Problem description:
Wherever a line in the data below holds "scene", copy that line.

Information provided:
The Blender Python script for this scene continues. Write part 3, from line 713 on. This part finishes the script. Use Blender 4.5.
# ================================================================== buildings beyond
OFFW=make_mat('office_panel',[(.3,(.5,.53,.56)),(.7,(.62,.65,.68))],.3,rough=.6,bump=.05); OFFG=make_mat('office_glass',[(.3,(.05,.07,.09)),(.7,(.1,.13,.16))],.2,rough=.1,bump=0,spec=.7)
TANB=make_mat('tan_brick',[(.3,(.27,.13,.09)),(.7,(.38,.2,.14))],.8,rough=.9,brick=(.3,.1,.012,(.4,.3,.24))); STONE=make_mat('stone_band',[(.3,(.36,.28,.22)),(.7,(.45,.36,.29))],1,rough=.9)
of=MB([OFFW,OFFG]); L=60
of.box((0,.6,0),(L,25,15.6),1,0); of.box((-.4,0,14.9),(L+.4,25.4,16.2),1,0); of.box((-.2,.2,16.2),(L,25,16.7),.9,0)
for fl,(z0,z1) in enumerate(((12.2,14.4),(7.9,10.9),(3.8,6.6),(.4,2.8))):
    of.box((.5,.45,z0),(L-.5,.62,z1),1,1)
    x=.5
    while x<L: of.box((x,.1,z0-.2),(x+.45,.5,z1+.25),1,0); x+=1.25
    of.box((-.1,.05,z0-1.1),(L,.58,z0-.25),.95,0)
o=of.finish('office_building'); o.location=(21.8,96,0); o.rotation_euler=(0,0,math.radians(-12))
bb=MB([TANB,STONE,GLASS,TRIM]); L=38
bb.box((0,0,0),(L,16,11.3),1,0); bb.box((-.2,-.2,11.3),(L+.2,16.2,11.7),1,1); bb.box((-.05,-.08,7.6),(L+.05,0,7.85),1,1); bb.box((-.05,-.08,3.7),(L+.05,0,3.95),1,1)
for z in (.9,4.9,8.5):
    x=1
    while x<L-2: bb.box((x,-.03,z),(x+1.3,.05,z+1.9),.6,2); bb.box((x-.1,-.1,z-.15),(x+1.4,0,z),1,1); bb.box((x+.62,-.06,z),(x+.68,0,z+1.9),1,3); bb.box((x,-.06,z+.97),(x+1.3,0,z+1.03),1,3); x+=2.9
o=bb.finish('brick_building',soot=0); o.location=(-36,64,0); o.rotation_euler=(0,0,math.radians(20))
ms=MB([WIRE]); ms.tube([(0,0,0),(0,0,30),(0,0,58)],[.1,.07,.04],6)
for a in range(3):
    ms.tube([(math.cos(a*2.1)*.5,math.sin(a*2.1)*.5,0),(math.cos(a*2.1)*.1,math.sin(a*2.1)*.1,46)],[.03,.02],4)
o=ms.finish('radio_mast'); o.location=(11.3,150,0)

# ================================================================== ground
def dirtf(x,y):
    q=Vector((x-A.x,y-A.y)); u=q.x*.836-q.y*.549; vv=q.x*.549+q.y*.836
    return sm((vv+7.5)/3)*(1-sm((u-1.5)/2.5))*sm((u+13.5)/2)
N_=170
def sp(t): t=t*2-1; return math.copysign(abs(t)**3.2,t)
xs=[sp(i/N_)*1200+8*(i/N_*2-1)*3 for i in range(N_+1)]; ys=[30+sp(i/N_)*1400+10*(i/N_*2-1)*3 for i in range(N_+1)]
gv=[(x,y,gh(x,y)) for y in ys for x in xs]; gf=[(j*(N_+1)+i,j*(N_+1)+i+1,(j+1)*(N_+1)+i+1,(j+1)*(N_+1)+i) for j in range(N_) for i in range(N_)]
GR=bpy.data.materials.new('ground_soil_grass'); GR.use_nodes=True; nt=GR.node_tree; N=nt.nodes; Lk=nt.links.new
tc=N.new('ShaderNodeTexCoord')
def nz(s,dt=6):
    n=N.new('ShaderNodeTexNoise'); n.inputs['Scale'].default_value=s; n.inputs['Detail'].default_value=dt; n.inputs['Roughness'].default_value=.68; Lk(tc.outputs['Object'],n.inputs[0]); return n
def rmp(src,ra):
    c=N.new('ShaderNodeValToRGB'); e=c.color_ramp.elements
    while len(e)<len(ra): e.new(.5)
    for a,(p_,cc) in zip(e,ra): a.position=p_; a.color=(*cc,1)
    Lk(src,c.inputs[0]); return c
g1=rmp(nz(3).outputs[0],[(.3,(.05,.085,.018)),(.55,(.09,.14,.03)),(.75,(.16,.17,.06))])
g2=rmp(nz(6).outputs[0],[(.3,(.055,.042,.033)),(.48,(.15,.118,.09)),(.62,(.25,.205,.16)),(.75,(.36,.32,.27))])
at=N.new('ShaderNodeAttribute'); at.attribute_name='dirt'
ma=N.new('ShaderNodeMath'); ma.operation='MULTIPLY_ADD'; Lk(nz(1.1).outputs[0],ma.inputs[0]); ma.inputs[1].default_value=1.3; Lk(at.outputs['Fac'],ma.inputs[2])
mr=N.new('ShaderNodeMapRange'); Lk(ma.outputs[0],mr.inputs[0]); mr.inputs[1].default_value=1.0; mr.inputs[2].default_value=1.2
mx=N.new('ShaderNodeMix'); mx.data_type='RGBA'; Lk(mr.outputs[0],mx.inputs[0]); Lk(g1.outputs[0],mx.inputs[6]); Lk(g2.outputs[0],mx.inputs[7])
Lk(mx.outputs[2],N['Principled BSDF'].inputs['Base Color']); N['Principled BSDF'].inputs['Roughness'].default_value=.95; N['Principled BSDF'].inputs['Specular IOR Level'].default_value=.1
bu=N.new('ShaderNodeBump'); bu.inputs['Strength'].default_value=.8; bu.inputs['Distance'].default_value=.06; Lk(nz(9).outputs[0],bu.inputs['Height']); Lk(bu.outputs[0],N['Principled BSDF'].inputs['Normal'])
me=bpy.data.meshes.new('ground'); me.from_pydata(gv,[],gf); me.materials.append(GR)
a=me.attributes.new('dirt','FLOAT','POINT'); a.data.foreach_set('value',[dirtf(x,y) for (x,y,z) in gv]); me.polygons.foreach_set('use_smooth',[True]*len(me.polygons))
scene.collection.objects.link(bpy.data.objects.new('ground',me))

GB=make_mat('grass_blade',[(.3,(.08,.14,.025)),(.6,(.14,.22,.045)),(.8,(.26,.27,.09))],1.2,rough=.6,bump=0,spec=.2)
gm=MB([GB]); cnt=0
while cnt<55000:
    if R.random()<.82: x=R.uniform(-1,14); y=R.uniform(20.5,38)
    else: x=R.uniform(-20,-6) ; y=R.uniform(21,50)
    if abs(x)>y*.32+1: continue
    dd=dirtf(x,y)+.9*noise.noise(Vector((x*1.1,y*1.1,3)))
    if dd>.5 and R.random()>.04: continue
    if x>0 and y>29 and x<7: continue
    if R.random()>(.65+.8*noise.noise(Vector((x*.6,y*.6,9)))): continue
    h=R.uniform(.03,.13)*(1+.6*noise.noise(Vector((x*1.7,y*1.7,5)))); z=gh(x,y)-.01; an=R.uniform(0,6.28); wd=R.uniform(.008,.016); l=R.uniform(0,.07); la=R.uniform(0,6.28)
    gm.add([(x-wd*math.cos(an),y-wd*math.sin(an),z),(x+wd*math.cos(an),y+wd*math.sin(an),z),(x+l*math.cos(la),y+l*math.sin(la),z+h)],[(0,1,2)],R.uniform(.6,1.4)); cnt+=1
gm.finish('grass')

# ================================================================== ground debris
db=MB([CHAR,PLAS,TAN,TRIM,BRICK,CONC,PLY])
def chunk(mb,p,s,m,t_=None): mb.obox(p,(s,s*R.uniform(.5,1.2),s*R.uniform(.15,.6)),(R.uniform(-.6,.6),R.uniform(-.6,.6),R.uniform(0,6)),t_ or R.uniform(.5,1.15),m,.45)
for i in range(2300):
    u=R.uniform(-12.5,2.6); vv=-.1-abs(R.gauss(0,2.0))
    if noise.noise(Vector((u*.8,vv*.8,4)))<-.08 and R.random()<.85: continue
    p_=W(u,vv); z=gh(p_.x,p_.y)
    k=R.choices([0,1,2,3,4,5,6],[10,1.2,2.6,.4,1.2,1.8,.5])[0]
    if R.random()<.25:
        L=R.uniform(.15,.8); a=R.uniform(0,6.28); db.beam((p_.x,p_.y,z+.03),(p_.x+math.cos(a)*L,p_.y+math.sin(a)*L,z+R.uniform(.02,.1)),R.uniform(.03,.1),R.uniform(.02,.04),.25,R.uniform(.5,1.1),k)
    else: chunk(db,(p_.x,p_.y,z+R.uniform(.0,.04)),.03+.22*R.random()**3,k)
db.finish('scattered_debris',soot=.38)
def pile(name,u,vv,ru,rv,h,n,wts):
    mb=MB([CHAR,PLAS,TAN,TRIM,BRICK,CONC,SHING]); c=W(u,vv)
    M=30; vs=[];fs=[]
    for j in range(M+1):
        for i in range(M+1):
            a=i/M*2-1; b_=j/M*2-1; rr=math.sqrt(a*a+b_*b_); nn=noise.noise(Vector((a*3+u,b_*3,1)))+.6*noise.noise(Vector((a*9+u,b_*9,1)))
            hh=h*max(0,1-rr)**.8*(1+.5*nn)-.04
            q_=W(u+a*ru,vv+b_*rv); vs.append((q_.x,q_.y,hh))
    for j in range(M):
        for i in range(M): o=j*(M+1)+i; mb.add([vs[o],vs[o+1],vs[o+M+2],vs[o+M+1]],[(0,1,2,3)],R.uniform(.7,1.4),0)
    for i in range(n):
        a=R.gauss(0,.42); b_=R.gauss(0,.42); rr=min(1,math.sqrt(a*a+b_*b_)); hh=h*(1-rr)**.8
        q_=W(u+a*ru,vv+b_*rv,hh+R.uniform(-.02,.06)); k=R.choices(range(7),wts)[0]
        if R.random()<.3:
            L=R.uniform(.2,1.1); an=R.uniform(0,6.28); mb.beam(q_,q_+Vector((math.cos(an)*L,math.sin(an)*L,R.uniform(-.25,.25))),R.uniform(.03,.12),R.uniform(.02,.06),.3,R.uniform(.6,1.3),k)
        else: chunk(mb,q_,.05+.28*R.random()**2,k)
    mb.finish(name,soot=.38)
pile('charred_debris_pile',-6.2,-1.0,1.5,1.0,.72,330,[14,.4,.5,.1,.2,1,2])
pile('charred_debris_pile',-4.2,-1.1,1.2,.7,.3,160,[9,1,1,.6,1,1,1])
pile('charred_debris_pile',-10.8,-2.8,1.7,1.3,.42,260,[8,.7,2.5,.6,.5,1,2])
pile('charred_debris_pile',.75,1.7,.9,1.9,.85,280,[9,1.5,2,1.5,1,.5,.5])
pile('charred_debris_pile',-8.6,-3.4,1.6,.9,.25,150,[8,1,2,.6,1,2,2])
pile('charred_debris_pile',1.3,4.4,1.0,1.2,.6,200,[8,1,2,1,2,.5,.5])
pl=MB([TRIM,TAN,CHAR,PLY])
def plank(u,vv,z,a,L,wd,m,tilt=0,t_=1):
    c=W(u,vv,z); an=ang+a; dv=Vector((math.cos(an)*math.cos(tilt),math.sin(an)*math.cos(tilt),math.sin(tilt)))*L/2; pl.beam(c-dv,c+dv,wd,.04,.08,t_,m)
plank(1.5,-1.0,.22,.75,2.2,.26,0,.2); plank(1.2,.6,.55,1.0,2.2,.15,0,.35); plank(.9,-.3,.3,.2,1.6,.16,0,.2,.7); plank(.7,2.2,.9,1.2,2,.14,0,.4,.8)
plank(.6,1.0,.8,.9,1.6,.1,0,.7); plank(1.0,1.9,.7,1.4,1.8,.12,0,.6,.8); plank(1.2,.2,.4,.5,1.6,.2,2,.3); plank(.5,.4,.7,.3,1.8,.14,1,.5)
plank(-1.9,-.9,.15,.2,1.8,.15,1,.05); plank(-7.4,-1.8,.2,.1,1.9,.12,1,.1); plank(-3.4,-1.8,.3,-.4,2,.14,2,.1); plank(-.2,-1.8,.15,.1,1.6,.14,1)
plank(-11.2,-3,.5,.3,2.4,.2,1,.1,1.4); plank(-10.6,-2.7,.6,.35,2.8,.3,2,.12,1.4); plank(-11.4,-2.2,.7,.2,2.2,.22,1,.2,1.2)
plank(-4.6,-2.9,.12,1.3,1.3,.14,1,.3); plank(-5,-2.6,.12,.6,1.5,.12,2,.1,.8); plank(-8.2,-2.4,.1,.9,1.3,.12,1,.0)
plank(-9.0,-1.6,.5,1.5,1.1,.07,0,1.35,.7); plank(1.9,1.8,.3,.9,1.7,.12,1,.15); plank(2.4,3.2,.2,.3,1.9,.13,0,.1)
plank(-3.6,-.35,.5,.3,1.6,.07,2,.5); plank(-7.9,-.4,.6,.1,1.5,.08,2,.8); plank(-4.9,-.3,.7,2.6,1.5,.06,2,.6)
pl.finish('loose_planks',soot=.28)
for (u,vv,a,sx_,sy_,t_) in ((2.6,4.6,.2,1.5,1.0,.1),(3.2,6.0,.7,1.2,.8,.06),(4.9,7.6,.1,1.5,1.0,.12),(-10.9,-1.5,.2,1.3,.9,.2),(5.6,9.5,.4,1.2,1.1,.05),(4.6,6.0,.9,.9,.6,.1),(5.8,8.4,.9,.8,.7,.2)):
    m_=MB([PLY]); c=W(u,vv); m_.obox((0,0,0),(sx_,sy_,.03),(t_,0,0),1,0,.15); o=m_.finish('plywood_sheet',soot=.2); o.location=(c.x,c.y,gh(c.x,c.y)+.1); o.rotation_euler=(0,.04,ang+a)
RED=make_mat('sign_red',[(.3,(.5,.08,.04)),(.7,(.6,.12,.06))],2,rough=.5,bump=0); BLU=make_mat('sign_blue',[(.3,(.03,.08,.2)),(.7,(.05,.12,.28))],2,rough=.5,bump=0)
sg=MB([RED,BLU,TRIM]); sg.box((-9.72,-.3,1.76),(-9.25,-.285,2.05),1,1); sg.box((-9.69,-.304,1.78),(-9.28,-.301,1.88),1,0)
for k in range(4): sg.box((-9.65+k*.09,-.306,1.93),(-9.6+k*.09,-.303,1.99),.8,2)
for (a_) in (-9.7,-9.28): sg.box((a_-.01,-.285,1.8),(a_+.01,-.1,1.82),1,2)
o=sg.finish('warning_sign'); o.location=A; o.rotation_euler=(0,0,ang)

The completed task:
The Blender Python script for this scene continues. Write part 3, from line 713 on. This part finishes the script. Use Blender 4.5.
scene.collection.objects.link(bpy.data.objects.new('ground',me))